The Case for the Smaller To-Do List

By Daniel Okafor
The Case for the Smaller To-Do List

My to-do lists used to be monuments to my own optimism — thirty items, color-coded, beautiful, and almost entirely undone by evening. Each night I went to bed having "failed" the list, which is a strange way to feel after a full day of work. The problem was never my effort. It was the list.

A long list is a recipe for guilt

When you write down more than any human could do in a day, you guarantee that you end every day behind. The list stops being a tool and becomes a quiet accusation, a daily reminder of all you didn't get to. Over time that grind wears down the very motivation it was meant to support. A plan you can never finish is a plan that makes you feel worse for trying.

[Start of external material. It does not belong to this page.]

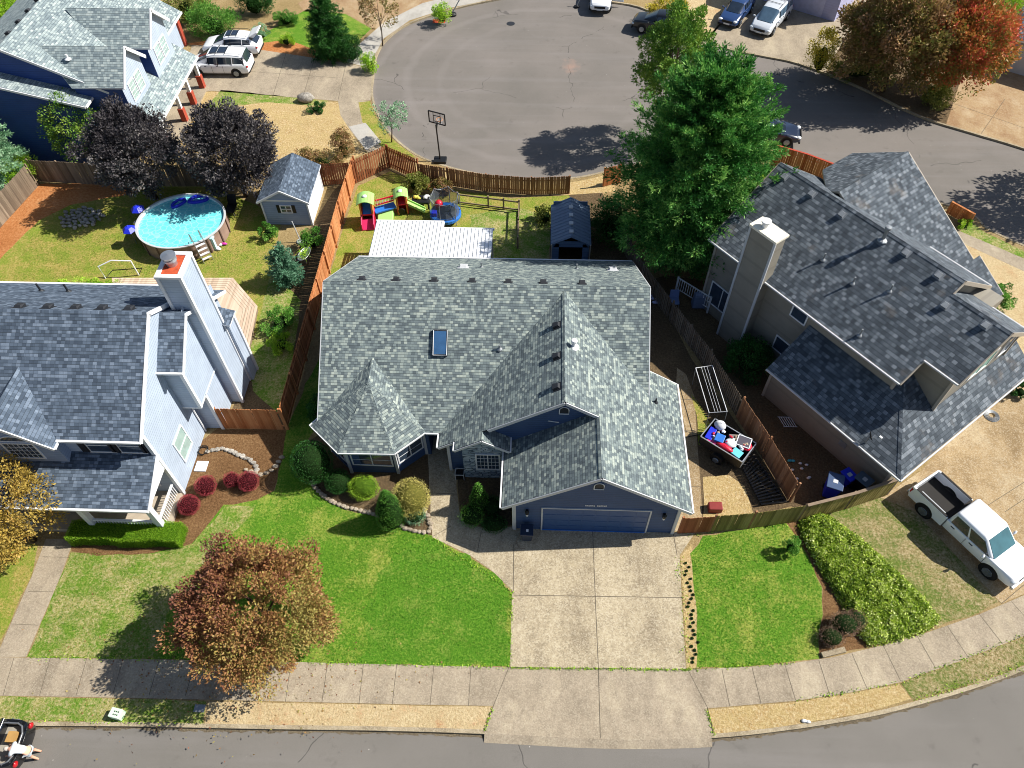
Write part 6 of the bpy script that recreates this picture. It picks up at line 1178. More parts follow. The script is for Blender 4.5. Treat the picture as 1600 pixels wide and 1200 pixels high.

Few items force real choices

A short list — three things, maybe — does something a long one can't: it makes you decide what actually matters. With only a few slots, you cannot hide the important task behind a dozen trivial ones. You have to look at the day and choose. That choosing is the real work of planning, and the long list lets you avoid it entirely.

Finishing builds momentum

There is a particular satisfaction in completing a list, and it compounds. End the day having done what you set out to do, and you begin the next one with confidence instead of debt. Small, finished lists generate momentum; sprawling, unfinished ones drain it. The goal is not to do less, but to stop pretending you'll do the impossible.

Cut your list down until it almost looks too easy. Then do those few things well. A day with three real things finished beats a day with thirty things half-attempted and a fresh sense of failure waiting at bedtime.